AIM OF THE TASK — Read the listing and extract each line that includes the word "pixels".

--- Begin ENTRIES SUPPLIED ---

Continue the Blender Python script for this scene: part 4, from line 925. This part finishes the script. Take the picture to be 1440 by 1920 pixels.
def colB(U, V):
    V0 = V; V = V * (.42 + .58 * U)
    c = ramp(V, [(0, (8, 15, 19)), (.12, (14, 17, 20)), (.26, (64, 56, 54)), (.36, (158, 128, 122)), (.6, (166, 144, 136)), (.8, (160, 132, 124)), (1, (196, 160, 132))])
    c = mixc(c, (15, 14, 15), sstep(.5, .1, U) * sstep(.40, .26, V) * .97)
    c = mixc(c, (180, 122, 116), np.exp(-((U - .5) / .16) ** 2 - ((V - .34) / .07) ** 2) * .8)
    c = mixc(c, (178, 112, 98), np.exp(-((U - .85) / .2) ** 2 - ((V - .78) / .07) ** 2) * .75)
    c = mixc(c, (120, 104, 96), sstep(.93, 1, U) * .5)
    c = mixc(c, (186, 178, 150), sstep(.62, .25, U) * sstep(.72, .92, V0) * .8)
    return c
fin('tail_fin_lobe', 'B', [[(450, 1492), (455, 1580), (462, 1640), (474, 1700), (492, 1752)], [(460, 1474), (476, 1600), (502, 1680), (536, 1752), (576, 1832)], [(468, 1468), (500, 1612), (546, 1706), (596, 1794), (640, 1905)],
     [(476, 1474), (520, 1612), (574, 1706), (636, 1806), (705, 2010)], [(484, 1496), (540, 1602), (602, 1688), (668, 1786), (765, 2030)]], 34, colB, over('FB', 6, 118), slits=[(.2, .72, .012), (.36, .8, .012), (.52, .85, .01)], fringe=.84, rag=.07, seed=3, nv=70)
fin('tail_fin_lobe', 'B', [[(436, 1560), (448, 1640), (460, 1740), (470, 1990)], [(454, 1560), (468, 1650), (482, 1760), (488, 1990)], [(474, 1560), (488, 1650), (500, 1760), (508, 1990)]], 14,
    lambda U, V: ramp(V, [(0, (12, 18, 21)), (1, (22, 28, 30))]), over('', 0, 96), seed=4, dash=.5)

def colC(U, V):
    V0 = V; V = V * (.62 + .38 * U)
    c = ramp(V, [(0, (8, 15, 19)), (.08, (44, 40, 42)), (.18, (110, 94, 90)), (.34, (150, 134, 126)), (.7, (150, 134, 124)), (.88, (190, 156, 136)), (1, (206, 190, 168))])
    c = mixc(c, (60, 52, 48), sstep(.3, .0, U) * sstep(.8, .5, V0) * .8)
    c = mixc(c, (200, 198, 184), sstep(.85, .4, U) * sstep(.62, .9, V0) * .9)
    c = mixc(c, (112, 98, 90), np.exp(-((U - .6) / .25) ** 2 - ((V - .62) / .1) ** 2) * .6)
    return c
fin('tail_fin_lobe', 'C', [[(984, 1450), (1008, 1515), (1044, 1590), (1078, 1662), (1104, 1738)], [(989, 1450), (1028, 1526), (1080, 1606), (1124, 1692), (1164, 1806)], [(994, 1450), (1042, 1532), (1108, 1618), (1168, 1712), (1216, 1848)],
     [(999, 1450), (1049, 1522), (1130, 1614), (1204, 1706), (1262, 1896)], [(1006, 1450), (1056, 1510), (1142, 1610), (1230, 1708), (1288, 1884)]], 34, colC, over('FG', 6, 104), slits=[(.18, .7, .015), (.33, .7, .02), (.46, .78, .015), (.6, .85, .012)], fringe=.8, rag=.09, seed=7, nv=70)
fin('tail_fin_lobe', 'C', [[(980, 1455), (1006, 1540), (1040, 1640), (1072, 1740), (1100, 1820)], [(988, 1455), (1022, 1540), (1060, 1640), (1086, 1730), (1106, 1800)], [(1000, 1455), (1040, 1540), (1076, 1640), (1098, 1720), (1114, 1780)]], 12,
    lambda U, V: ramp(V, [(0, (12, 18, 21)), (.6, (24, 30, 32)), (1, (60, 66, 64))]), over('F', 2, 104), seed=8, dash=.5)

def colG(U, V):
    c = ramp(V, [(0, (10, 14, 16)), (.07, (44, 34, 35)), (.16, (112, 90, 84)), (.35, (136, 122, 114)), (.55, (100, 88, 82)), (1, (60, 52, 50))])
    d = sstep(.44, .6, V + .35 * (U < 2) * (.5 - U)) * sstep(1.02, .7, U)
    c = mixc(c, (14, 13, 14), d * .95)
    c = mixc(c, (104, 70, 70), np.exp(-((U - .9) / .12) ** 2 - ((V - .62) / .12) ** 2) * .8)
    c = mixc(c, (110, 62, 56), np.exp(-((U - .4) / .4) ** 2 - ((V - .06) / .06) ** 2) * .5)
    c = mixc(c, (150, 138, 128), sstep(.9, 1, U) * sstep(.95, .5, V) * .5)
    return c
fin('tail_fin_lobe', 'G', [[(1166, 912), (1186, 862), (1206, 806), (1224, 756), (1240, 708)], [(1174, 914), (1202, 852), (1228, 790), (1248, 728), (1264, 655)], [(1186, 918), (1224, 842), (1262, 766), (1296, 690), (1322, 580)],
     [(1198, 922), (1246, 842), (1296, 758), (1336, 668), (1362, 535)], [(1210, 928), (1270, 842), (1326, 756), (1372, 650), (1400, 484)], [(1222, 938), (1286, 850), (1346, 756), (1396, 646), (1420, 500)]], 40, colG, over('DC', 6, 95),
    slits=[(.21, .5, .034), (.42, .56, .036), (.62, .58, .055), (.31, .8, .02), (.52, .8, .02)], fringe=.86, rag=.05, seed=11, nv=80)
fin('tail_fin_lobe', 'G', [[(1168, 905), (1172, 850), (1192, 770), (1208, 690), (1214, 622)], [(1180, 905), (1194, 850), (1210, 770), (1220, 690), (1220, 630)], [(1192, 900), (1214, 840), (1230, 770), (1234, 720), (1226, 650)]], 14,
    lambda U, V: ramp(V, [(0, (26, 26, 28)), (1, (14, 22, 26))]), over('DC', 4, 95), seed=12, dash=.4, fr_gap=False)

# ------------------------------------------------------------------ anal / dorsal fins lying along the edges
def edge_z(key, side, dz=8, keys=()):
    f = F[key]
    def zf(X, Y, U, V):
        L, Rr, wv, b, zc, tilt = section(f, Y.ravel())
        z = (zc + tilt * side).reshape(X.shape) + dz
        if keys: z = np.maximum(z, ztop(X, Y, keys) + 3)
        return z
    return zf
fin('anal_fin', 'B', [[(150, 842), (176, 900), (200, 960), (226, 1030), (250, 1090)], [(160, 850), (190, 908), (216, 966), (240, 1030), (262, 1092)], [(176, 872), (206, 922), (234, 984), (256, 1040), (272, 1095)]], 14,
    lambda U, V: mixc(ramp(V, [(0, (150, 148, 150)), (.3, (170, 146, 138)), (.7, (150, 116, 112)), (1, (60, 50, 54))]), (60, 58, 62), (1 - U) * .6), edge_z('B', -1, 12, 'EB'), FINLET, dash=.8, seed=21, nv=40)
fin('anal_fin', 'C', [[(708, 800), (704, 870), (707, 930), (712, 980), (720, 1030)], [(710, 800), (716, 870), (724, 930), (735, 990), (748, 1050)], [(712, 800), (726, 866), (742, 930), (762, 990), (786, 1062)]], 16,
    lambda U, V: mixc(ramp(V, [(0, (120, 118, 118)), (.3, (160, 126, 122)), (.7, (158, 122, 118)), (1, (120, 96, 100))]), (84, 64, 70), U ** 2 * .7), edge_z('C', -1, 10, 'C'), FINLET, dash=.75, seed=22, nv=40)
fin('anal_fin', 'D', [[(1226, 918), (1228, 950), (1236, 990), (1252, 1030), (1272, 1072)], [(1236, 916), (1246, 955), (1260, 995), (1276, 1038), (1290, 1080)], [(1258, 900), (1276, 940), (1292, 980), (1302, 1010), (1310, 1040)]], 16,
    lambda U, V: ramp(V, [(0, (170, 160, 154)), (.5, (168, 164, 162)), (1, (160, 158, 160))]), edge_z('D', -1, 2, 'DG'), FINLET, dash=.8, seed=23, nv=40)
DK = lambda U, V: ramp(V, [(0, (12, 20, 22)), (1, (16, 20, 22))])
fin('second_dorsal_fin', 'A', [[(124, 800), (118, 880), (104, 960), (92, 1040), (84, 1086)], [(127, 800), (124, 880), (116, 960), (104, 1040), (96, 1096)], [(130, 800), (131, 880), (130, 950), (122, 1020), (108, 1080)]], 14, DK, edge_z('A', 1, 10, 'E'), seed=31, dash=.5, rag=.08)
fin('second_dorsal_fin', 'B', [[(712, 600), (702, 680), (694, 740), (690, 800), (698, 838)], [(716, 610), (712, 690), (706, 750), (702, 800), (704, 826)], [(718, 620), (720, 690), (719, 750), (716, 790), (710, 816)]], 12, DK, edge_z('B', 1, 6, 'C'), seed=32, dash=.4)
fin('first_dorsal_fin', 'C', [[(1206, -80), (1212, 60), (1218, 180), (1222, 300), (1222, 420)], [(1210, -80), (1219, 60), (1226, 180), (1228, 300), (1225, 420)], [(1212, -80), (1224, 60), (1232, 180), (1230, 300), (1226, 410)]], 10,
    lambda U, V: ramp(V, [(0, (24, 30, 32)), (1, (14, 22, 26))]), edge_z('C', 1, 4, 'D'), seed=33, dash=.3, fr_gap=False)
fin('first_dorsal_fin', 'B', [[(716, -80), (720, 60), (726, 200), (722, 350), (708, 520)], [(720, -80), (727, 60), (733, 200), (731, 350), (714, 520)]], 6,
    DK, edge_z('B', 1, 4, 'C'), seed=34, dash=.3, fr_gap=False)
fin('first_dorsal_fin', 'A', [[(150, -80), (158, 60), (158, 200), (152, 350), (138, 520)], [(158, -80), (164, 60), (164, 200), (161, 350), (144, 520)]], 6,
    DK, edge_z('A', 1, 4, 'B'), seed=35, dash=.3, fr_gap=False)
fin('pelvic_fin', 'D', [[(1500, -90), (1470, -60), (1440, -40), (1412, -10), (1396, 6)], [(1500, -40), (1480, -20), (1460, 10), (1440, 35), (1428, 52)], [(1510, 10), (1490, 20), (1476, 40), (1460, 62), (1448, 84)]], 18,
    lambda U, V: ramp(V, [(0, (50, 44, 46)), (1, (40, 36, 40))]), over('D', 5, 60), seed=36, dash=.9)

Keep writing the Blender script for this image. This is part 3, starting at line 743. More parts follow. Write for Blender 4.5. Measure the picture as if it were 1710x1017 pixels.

--- End ENTRIES SUPPLIED ---

THE COMPLETED TASK —
Continue the Blender Python script for this scene: part 4, from line 925. This part finishes the script. Take the picture to be 1440 by 1920 pixels.
Keep writing the Blender script for this image. This is part 3, starting at line 743. More parts follow. Write for Blender 4.5. Measure the picture as if it were 1710x1017 pixels.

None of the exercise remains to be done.